The New National Gallery forms one of the six pillars that make up the National Gallery; with the other five being: the Alte Nationalgalerie (Old National Gallery) on the Museum Island Berlin, the Museum Berggruen and the Sammlung Scharf-Gerstenberg in Charlottenburg, the Hamburger Bahnhof – Museum für Gegenwart – Berlin in Tiergarten and the Friedrichswerder Church at Schlossplatz.

The turn of the last century saw the expansion of the National Gallery’s collection to include European and contemporary art under the helm of its then director, Hugo von Tschudi. His successor, Ludwig Justi, subsequently oversaw the transfer of these new works to a New Wing which opened in the Kronprinzenpalais in 1919 and rapidly grew to be one of the leading collections of contemporary art of its day. Until 1933, several major exhibitions of contemporary artists were held there and countless acquisitions of significant works of the period of classical modernism were made.

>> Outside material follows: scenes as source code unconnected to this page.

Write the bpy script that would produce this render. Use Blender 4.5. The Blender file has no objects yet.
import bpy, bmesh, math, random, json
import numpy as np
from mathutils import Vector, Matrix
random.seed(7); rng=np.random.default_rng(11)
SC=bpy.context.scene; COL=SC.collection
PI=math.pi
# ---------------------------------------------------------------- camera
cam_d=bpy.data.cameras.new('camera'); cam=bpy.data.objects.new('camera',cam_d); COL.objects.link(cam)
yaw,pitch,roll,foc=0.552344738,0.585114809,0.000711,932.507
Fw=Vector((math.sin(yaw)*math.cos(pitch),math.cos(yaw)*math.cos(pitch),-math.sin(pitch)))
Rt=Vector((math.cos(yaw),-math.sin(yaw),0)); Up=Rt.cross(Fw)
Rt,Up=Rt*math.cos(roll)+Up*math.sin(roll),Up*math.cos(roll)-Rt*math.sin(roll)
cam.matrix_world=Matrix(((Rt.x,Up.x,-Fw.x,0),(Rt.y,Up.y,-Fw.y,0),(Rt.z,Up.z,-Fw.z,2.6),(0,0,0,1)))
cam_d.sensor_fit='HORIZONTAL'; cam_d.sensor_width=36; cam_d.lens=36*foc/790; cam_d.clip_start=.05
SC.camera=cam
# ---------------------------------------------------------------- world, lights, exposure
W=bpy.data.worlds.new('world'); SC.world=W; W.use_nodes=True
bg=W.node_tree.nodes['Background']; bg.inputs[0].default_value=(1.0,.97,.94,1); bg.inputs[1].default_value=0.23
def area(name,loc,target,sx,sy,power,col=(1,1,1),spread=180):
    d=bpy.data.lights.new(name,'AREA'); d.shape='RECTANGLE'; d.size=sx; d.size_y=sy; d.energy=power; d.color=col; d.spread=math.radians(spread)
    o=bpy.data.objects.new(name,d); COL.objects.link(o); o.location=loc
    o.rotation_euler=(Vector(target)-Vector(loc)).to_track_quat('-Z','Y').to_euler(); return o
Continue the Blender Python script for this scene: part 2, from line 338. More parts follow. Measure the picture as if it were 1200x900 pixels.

The measures to ‘clean up’ the gallery, which began in 1937 and formed part of the Nazi’s campaign against ‘degenerate art’, led to more than 400 works being confiscated. Two years later, the works of art still remaining in the collection were stored away for safekeeping to protect them from the aerial bombardment. In spite of this, numerous works were lost in the war. Immediately after the end of the war, efforts were made to try and fill the gaps in the collection that had arisen from the Nazis and the war. An important step towards this end was made in 1945 with the foundation of the ‘Gallery of the Twentieth Century’ by the Magistrate of Greater Berlin.

After the division of Berlin, both eastern and western parts of the National Gallery began to follow separate lines. As Dieter Honisch, Director of the National Gallery from 1975 to 1997 wrote: ‘The West opened its doors to wider European and international art, the East felt bound to German art and the art of the GDR.’ It was only after the formation of the Foundation of Prussian Cultural Heritage in 1957, that the part of the collection which had remained in the West was able to go on display again, this time in the orangery of the Charlottenburg Palace.

Finding the space to display the growing collection made it necessary to build a new home for it in the western part of the city. The New National Gallery, designed by Ludwig Mies van der Rohe, opened its doors in 1968 as the first museum at the Kulturforum. It housed the combined collections of the Alte Nationalgalerie (Old National Gallery) and the Gallery of the Twentieth Century.

After the reunification of Germany, the art of the 19th century, including Impressionist works, were moved to the Old National Gallery on the Museum Island and to the Galerie der Romantik in the Charlottenburg Palace. At the same time, works of modern art were taken from the Museum Island and transferred to the New National Gallery. Most important among them was the extensive collection documenting art in the GDR. Meanwhile, art from the sixties to the present day found a new home in the Hamburger Bahnhof.